As Ben comes to see (and tries to ignore, at least before he tries to help, unsuccessfully), the boy has too many good reasons for his turmoil, even apart from being a teenage boy. And so again, the film makes visible the ways that misunderstandings might occur, their sources in fears and silence and institutions, and also their effects. If Kate or Elliot remain distracted by their own tensions, and inclined to blame their distractedness on Ben’s presence, a point—again—made not so much by dialogue but by compositions showing the diurnal clutter and many door and window frames that make up their lives in the apartment and elsewhere.

Space does seem to open up when Ben takes his paints and easel up to the roof of Elliot and Kate’s building.
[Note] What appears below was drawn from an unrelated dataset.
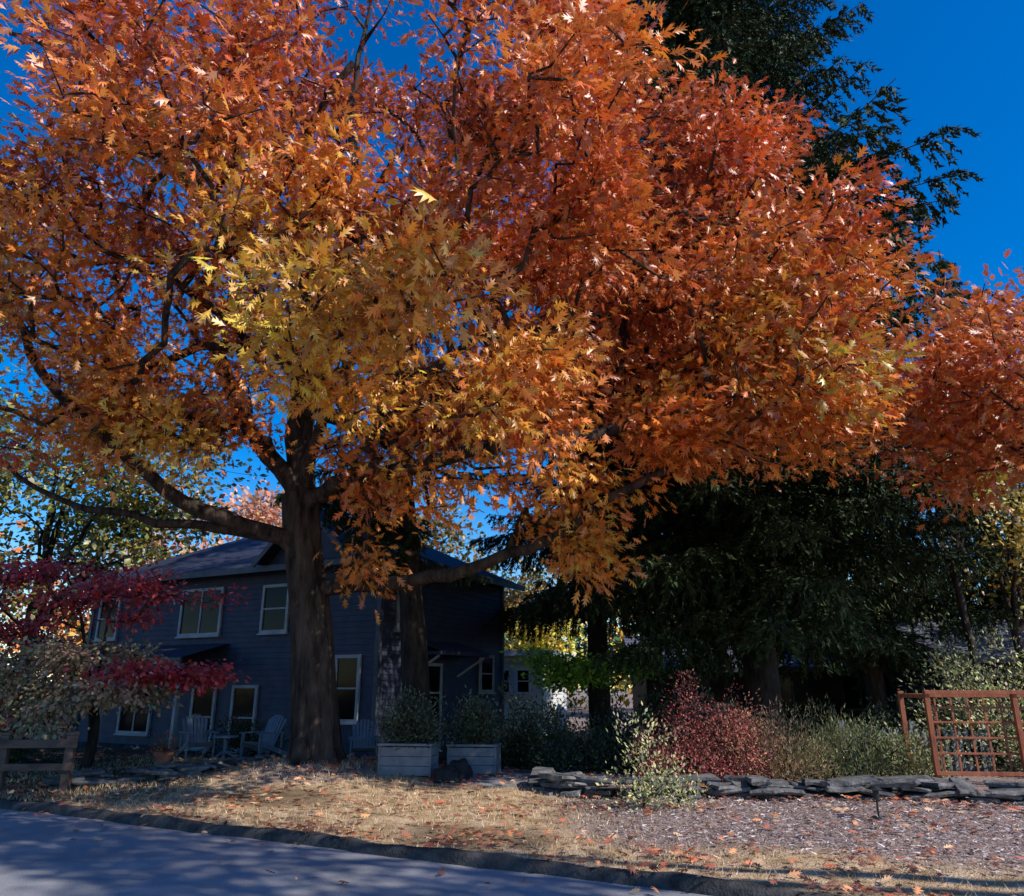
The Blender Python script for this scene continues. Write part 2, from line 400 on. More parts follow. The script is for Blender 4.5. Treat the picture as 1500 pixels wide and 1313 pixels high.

Here the frame goes wide, showing other rooftops and windows and antennae, as well as sky. If Ben appears to be focusing on Vlad (Eric Tabach), Joey’s cocky and charismatic classmate as a portrait subject, his canvas, proceeding slowly, shows that he is also looking at that backdrop, so expansive, so haphazard, so New York. His picture reminds you of the subjective nature of experience, but also the generosity it can allow, the view that might go wider rather than narrow, the original rhythm you can create, at least when you’re not trying to play Chopin.

This brings us back, briefly, to the little girl. Granted, she doesn’t take up much screen time or emotional space, but she does signify that everyone in the film and watching it might see their worlds according to their own frames, their own experiences, their own hopes. Her youthful grace and composure make another point, inadvertently, concerning the MPPA R rating for Love Is Strange, which has generated some conversation. What about this film might warrant this cautionary rating for the ratings board, beyond George and Ben’s gayness? The hypocrisy of this designation is of a piece with the hypocrisy the film observes and quietly challenges. It’s less strange than familiar, disappointing, and yes, outrageous.